How will green hydrogen affect jobs and the economy?

Economic and employment impacts of green hydrogen

Green hydrogen development can create significant economic activity across manufacturing, construction, operation, and downstream industries. The scale and quality of those job impacts depend on policy choices, local content, and how projects are deployed.

Job creation across the value chain

  • Renewable construction jobs: building wind, solar, and associated grid upgrades creates short-term construction employment.
  • Electrolyzer manufacturing and supply: establishing domestic manufacturing for electrolyzers, stacks, and balance-of-plant supports industrial jobs.
  • Plant operation and maintenance: operating large hydrogen plants, storage facilities, and refueling stations produces long-term skilled roles.
  • Downstream industries: new hydrogen-based chemical production, refineries conversion, and fuel providers expand industrial employment.

Economic benefits and regional development

Hydrogen hubs and clusters often concentrate investment, producing regional economic growth, new export opportunities, and industrial decarbonization.
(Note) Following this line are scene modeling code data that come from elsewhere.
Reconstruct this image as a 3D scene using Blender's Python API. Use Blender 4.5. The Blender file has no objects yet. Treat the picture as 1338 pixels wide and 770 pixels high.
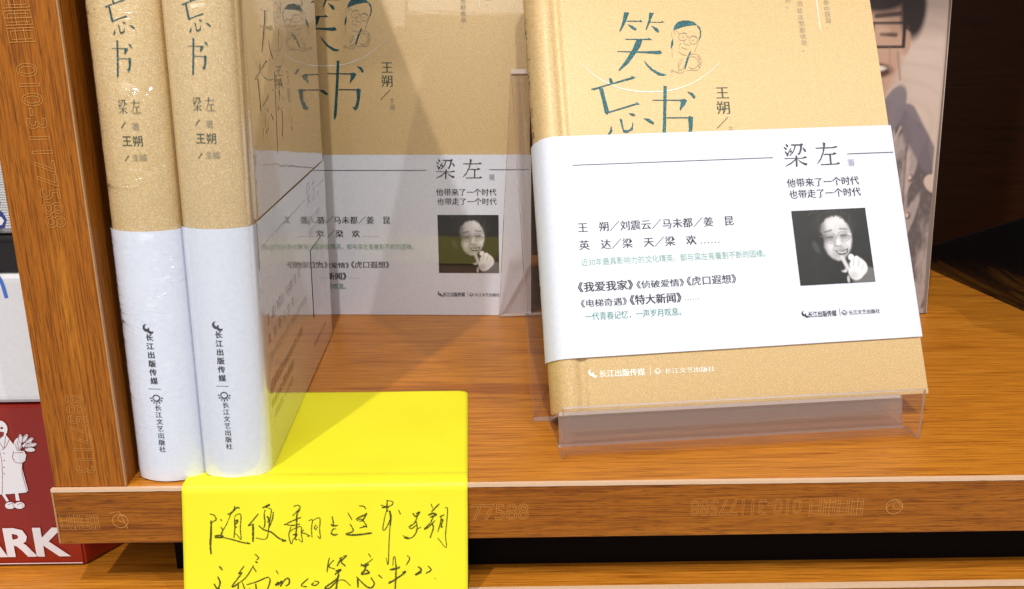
import bpy, bmesh, math, random
from mathutils import Vector, Matrix, noise
random.seed(4)
S = bpy.context.scene
COL = S.collection

# ------------------------------------------------------------------ camera
def cam_matrix(loc, yaw, pitch, roll):
    sy, cy = math.sin(yaw), math.cos(yaw)
    f = Vector((-sy*math.cos(pitch), cy*math.cos(pitch), -math.sin(pitch)))
    r = Vector((cy, sy, 0)); u = r.cross(f)
    r2 = r*math.cos(roll) + u*math.sin(roll)
    u2 = -r*math.sin(roll) + u*math.cos(roll)
    m = Matrix((r2, u2, -f)).transposed().to_4x4()
    m.translation = Vector(loc)
    return m
cd = bpy.data.cameras.new('camera'); cam = bpy.data.objects.new('camera', cd); COL.objects.link(cam)
cam.matrix_world = cam_matrix((-.00744, -.25196, .13653), -.01513, .28911, -.00549)
cd.sensor_width = 36; cd.lens = 31.60; cd.clip_start = .01; cd.clip_end = 50
S.camera = cam

# ------------------------------------------------------------------ world and lamps
w = bpy.data.worlds.new('World'); S.world = w; w.use_nodes = True
bg = w.node_tree.nodes['Background']; bg.inputs[0].default_value = (.98, .985, 1, 1); bg.inputs[1].default_value = .38
def spot(name, d, target, dist, power, color, radius, size=40):
    d = Vector(d).normalized()
    l = bpy.data.lights.new(name, 'SPOT'); o = bpy.data.objects.new(name, l); COL.objects.link(o)
    o.location = Vector(target) - d*dist
    o.rotation_euler = d.to_track_quat('-Z', 'Y').to_euler()
    l.energy = power; l.color = color; l.shadow_soft_size = radius; l.spot_size = math.radians(size); l.spot_blend = .4
    return o
T0 = (.03, .08, .05)
spot('ceiling_spot', (.38, .81, -1), T0, 2.2, 76, (1, .95, .88), .022)
spot('ceiling_spot', (-.66, .74, -1), T0, 2.3, 46, (1, .95, .88), .022)
spot('ceiling_spot', (.02, .60, -1), T0, 2.1, 74, (1, .96, .90), .022)
al = bpy.data.lights.new('front_fill', 'AREA'); ao = bpy.data.objects.new('front_fill', al); COL.objects.link(ao)  # soft fill lamp added in front to brighten the rear book
al.energy = 12.5; al.size = 1.3; al.color = (1, .97, .93); ao.location = (-.25, -2.1, 1.25)
ao.rotation_euler = (Vector((0, .15, .08))-ao.location).to_track_quat('-Z', 'Y').to_euler()
S.view_settings.view_transform = 'Standard'; S.view_settings.look = 'None'
S.view_settings.exposure = .05; S.view_settings.gamma = 1
S.cycles.max_bounces = 10; S.cycles.transparent_max_bounces = 24
S.cycles.caustics_reflective = False; S.cycles.caustics_refractive = False

# ------------------------------------------------------------------ material helpers
class NT:
    def __init__(s, name):
        s.m = bpy.data.materials.new(name); s.m.use_nodes = True; s.t = s.m.node_tree; s.t.nodes.clear()
        s.out = s.t.nodes.new('ShaderNodeOutputMaterial')
    def n(s, typ, **kw):
        x = s.t.nodes.new('ShaderNode'+typ)
        for k, v in kw.items():
            if k[0] == '_': setattr(x, k[1:], v)
            else: x.inputs[int(k[1:]) if k[0] == 'i' and k[1:].isdigit() else k.replace('_', ' ')].default_value = v
        return x
    def l(s, a, b): s.t.links.new(a, b)
    def tex(s, scale=(1, 1, 1), loc=(0, 0, 0)):
        tc = s.n('TexCoord'); mp = s.n('Mapping'); mp.inputs['Scale'].default_value = scale; mp.inputs['Location'].default_value = loc
        s.l(tc.outputs['Object'], mp.inputs['Vector']); return mp.outputs['Vector']
    def noise(s, vec, scale, detail=3, rough=.5, dist=0):
        x = s.n('TexNoise'); x.inputs['Scale'].default_value = scale; x.inputs['Detail'].default_value = detail
        x.inputs['Roughness'].default_value = rough; x.inputs['Distortion'].default_value = dist
        s.l(vec, x.inputs['Vector']); return x.outputs['Fac']
    def ramp(s, fac, stops):
        x = s.n('ValToRGB'); e = x.color_ramp.elements
        while len(e) < len(stops): e.new(.5)
        for k, (p, c) in enumerate(stops):
            e[k].position = p; e[k].color = (*c, 1) if len(c) == 3 else c
        s.l(fac, x.inputs[0]); return x.outputs[0]
    def mix(s, fac, a, b, typ='MIX'):
        x = s.n('Mix', _data_type='RGBA', _blend_type=typ)
        for v, k in ((fac, 0), (a, 6), (b, 7)):
            if hasattr(v, 'links'): s.l(v, x.inputs[k])
            else: x.inputs[k].default_value = v if k == 0 else (*v, 1)
        return x.outputs[2]
    def bump(s, h, strength, dist=.0002, base=None):
        x = s.n('Bump'); x.inputs['Strength'].default_value = strength; x.inputs['Distance'].default_value = dist
        s.l(h, x.inputs['Height'])
        if base: s.l(base, x.inputs['Normal'])
        return x.outputs[0]
    def princ(s, color, rough=.5, **kw):
        p = s.n('BsdfPrincipled')
        if hasattr(color, 'links'): s.l(color, p.inputs['Base Color'])
        else: p.inputs['Base Color'].default_value = (*color, 1)
        for k, v in dict(Roughness=rough, **kw).items():
            k = k.replace('_', ' ')
            if hasattr(v, 'links'): s.l(v, p.inputs[k])
            else: p.inputs[k].default_value = v
        s.l(p.outputs[0], s.out.inputs[0]); return p

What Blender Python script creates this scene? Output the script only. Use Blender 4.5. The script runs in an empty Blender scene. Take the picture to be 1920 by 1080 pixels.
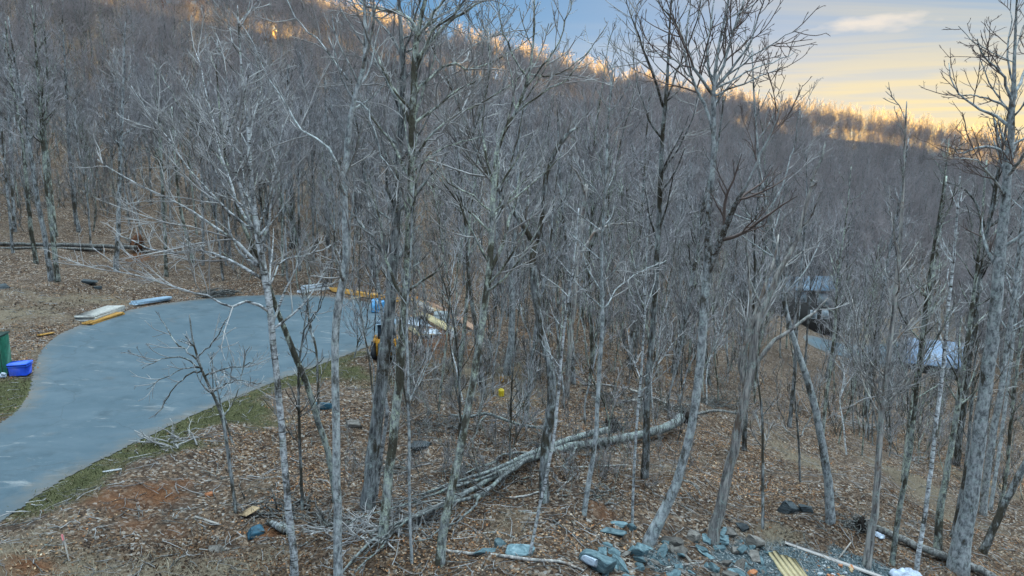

Coastal regions with ports may develop import/export capabilities for hydrogen carriers like ammonia or e-fuels.

Challenges and transition

  • Skill shifts: workers from fossil fuel sectors may need retraining to move into electrolysis, hydrogen handling, and renewables work.
  • Supply chain development: import-heavy supply chains limit domestic job creation unless local manufacturing is encouraged.

Policy levers to maximize benefits

  • Local content requirements and incentives for domestic manufacturing.
  • Workforce training programs targeting technicians, engineers, and safety personnel.
  • Strategic planning for hydrogen clusters that pair local industrial demand with renewable resources.

Outlook

Green hydrogen can drive sizeable job growth and economic diversification if supported by coherent industrial policy, workforce development, and investment in local manufacturing. The scale of benefits depends on how projects are planned and whether policies favor domestic value creation.